Sunglasses for When You're NOT Shooting–Serengetis for Under $70.00

Smart shooters know they need a quality pair of ANSI-certified, impact-resistant shooting glasses, the kind we list in our comprehensive Guide to Shooting Eyewear.

But active shooters need MORE than a pair of shooting glasses. Think about a typical out-of-town two-day shooting match–you drive for hours, then spend most of the day standing around in the sun. The actual amount of time you’re shooting the rifle or on the firing line is probably only one or two hours a day, max.

So consider the numbers–you need shooting glasses for maybe 4-5 hours total over the weekend. But you need regular sunglasses for another 20+ hours.

Accordingly, we recommend shooters have a clear or lightly-tinted pair of ANSI safety glasses for shooting, PLUS a second, darker pair of sunglasses for general outdoor use and driving–these should be quality sunglasses, not $7.00/pair junk from a convenience store.

Consider this–If you have a QUALITY pair of driving glasses you will arrive at your shooting match with less eye fatigue. That means you will be able to see better, with less strain, through that $1000+ scope.

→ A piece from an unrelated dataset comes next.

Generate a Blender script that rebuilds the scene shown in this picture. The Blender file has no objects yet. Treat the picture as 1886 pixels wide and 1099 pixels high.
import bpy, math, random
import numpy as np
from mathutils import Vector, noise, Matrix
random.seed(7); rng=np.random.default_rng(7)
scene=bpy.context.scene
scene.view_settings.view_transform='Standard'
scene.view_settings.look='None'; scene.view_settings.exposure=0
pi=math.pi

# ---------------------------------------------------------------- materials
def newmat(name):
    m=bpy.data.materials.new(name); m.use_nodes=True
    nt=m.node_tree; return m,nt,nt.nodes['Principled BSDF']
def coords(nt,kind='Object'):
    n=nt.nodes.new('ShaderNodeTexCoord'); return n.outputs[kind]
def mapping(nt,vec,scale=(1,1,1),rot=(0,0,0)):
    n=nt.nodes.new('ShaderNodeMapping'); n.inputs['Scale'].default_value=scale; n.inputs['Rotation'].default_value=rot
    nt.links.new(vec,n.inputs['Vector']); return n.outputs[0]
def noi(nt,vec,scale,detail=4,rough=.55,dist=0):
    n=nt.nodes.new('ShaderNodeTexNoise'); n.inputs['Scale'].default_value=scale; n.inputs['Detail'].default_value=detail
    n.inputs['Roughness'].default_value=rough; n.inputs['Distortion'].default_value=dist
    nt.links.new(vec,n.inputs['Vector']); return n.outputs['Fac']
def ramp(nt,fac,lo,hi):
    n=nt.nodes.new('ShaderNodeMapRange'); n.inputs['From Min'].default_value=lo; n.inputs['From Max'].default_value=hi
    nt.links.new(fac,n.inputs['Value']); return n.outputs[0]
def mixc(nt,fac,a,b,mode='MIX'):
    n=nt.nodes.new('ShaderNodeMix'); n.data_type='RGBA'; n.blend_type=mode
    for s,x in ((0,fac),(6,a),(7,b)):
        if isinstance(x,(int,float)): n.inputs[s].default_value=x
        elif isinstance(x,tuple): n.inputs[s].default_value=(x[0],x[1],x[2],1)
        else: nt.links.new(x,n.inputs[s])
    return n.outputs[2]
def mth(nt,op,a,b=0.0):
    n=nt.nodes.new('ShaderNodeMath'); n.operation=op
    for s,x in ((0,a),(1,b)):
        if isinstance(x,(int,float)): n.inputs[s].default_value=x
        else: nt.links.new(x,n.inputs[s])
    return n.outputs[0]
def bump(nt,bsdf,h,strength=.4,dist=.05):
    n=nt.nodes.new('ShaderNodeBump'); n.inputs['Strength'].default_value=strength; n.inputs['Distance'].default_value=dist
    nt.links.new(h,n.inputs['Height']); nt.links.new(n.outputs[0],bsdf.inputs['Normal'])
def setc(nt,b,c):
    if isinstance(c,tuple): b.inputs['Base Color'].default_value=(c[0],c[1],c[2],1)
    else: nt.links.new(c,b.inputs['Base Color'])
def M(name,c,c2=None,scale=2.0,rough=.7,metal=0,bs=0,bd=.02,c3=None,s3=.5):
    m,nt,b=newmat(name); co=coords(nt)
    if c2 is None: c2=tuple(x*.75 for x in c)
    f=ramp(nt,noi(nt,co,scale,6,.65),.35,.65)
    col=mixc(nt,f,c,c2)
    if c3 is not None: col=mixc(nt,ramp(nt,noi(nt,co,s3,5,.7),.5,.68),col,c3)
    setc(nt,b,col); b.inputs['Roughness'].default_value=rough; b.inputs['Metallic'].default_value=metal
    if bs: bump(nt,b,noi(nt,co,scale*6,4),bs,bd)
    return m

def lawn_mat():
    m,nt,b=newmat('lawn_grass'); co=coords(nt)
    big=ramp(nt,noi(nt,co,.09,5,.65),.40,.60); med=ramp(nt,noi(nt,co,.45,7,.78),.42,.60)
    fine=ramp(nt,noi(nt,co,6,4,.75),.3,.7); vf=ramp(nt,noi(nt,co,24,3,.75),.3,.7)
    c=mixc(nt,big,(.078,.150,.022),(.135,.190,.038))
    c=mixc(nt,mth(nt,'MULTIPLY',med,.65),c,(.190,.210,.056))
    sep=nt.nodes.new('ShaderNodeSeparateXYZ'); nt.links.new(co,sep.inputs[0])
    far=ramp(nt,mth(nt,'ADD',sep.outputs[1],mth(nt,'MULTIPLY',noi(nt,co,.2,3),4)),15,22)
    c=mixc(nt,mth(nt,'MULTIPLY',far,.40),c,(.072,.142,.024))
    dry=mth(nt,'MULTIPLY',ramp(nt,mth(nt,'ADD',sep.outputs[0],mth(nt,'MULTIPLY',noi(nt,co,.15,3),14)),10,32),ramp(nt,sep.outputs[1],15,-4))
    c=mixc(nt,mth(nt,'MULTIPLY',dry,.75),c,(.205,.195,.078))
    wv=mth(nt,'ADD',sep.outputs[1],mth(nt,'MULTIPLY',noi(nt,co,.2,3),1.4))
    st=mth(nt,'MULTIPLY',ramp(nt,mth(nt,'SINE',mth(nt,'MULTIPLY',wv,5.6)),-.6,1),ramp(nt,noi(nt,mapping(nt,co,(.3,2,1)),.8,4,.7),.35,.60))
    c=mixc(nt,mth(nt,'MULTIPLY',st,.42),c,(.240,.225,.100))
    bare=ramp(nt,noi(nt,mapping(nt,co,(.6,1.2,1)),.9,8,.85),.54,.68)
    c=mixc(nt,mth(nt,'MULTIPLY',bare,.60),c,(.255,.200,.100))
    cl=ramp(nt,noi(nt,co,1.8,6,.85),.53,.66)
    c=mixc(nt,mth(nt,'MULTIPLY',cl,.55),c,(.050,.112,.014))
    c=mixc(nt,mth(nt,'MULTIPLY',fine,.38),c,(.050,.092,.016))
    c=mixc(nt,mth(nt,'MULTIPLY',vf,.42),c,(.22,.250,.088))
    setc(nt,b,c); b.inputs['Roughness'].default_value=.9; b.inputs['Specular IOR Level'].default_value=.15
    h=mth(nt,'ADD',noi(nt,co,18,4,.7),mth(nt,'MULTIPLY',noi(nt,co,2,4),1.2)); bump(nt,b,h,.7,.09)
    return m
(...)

There are many quality brands of sunglasses, but we prefer Serengetis with the “Drivers Lens”. Most Serengetis have extremely high-grade, optically-correct lenses. The rose-brown Drivers Lens filters 95% of blue wavelengths. That reduces eye fatigue and increases sharpness — and that’s no BS. Because blue light focuses at a different point than other wavelengths, by filtering it out, far-away objects will appear more sharply focused.

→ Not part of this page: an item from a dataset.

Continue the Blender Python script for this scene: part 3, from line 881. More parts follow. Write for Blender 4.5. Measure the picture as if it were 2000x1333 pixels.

Serengetis typically sell for $100 or more. We’ve found a source, Sunglasses Giant, that sells Serengetis (with Drivers Lens) for just $68.94. We like the Serengeti Summits because they have strong frames, photochromatic (light-adjusting) lenses, and decent side coverage. The Bromos are similar, but with a tortoise-style frame. Optics Planet also has the Summits with Drivers Lens for $71.95. Summits retail for $120.00 elsewhere. NOTE: Summits and Bromos are also available with a rose “Sedona” lens. Avoid that. Intended for snow skiing and mountaineering, the Sedona lens is too dark and too pink.

Serengeti Sunglasses

This editor has tried many of the other name brand sunglasses such as Bolle, Hobie, Maui Jim, Oakley, Smith Optics, and Vaurnet. I’ve owned them all. Serengetis offer a better, sharper lens than any of them. And nothing beats the Serengeti for driving. For fishing, snow-skiing, or boating, polarized SR-91 Kaenons are great–but that’s not what you want for general driving use. Polarization blocks 50-80% of visible light.

If you order the Serengeti Summits or Bromos, remember that these are NOT safety glasses. You need separate ANSI-certified safety eyewear for the relatively short amount of time you’re actually shooting or situated near the firing line.

FYI, Serengeti is a division of Bushnell Outdoor Products, a company that supports the shooting sports.